İhracat rakamları içerisinde ciddi bir paya sahip olan turizmdeki kayıplar, döviz rezervlerinden hizmet sektöründeki istihdama kadar birçok alanda sorunlara yol açtı.

"Raporda problemlerin çözümüne yönelik politika önerilerinde bulunduk"
İLKE Vakfı İktisat Alan Sorumlusu ve Kırklareli Üniversitesi İktisat Fakültesi'nden Dr. Öğretim Üyesi Taha Eğri, rapora ilişkin AA muhabirine yaptığı açıklamada, geçen yıl salgının hem küresel hem ulusal düzlemde derin ekonomik etkiler bıraktığını söyledi.

Alan İzleme Raporu'yla yaşanan problemleri gündeme gelmeyen ve ihmal edilen boyutları ile analiz etmeyi amaçladıklarını kaydeden Eğri, tespit edilen problemlere yönelik raporda politika önerilerinde bulunduklarını belirtti.
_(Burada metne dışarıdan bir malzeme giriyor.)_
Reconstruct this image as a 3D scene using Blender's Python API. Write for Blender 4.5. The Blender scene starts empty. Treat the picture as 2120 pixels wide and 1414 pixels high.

Raporda yer alan her konu başlığında Kovid-19'un etkisinin konuyla ilişkili olarak analiz edildiğini aktaran Eğri, şu değerlendirmelerde bulundu:

"Türkiye'nin 2020 yılındaki makroekonomik görünümünün incelendiği ilk bölümde Kovid-19'un ekonomik görünümde olası etkisi göz önünde bulundurularak inceleme yapıldı. Raporun bir diğer bölümünde salgının sektörel yapıya olan etkisi, bilhassa da turizm sektöründe meydana getirdiği olumsuzluklar incelendi. Raporda, Kovid-19 etkisi altındaki turizm sektörünün 2020 yılındaki seyri; küresel turizmdeki genel düşüşün içerisinde Türkiye'nin güvenli turizm adımları, resmi düzenlemeler ve maddi destekler ile elde ettiği avantajlar ilişkilendirilerek değerlendirildi. Raporun Türkiye'de 2020 yılında çalışma hayatının incelendiği 6'ncı bölümünde ise Kovid-19 ile birlikte küresel bir kırılma olarak karşımıza çıkan istihdam düzeyindeki bozulmalara dikkat çekildi. Bunun yanında Kovid-19'un Türkiye ekonomisine etkisi ayrı bir başlık altında incelenerek salgının küresel ve ulusal etkileri, salgın bağlamında alınan iktisadi önlemler, para politikası kararları ve kredi kullanım durumları masaya yatırıldı."